Mas, o que não se deve esquecer, em momento algum, é que esta posição privilegiada foi decorrência direta e imediata do fortalecimento do mercado interno. Há três anos, não haveria condições de chamar a atenção das indústrias estrangeiras porque o mercado brasileiro apresentava-se pouco atraente e com visíveis dificuldades de crescimento.
A situação inverteu-se com os esforços realizados na câmara setorial automotiva: a partir do segundo semestre do ano passado, atingimos um patamar interno de 150 mil unidades por mês de vendas a varejo.

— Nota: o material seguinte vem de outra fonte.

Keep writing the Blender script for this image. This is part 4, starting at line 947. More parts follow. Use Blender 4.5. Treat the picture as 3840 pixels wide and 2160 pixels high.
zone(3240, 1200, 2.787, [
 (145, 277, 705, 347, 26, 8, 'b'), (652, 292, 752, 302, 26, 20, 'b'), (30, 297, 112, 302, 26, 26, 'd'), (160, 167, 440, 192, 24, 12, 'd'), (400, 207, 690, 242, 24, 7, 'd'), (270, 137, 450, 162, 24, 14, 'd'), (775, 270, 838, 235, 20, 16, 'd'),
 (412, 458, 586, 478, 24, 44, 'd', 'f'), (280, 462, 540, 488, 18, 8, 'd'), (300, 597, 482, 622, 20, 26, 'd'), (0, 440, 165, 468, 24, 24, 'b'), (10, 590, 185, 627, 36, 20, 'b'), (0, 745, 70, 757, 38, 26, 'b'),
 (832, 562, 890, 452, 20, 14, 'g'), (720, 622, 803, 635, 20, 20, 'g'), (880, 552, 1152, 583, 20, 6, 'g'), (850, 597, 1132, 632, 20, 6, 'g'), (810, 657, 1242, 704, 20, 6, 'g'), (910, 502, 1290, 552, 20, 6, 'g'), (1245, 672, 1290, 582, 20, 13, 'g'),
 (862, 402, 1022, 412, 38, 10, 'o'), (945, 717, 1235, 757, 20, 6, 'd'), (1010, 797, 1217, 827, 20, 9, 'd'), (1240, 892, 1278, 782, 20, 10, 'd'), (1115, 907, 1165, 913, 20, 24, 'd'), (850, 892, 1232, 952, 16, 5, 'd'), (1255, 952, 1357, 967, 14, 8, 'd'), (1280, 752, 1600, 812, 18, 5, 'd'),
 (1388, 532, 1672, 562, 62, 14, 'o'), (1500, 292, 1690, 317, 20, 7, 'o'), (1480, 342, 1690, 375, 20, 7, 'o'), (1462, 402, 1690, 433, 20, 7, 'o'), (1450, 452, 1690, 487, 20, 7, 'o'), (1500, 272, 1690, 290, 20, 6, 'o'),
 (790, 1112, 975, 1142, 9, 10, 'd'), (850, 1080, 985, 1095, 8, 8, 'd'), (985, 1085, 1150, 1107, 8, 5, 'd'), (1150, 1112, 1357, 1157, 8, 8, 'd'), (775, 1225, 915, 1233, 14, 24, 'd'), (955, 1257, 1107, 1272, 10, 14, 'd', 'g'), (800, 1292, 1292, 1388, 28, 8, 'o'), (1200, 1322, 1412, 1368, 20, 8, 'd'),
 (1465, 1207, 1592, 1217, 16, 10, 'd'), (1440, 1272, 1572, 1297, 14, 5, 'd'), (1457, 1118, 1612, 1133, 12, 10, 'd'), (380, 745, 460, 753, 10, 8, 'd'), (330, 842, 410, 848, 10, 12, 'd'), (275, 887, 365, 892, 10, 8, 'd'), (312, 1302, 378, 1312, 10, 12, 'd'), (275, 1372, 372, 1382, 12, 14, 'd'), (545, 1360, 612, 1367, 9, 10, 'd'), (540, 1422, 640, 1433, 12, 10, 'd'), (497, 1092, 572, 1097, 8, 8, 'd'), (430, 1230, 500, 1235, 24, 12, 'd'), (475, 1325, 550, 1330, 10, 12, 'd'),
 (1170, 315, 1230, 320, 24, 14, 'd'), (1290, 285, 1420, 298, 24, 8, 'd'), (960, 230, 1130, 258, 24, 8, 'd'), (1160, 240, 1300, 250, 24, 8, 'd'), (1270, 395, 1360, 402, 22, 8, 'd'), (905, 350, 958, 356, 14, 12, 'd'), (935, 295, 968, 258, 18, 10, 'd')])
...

Há que se reconhecer nesse patamar a condição de equilíbrio, em que não há pressão de demanda nem desestímulo à cadeia produtiva.
Esse volume representa um atrativo inegável para as prospecções das montadoras de fora. Não significa dizer que tenham elas interesse exclusivamente no potencial doméstico do país, mas, sem a menor dúvida, esse é o elemento estratégico mais relevante para suas decisões.
Entretanto, neste momento em que o Brasil começa a definir sua política para atração de investimentos nessa área, as redes de distribuição de veículos têm encontrado imensa dificuldade para manter o patamar de vendas, devido principalmente à falta de mecanismos de financiamento, suspensos a partir do início deste ano, quando se vislumbravam possibilidades de crescimento excessivo na demanda.
Hoje, dissipado por completo esse quadro, o mercado automotivo apresenta nítida retração e é preciso que se flexibilizem linhas de crédito para o setor. Afinal, se o país pretende ter um plano de longo curso, como o demonstra a recente medida provisória nº 1.024/95, é necessário que não se descuide do grande motivador da atenção internacional que o Brasil tem despertado: o mercado interno em crescimento.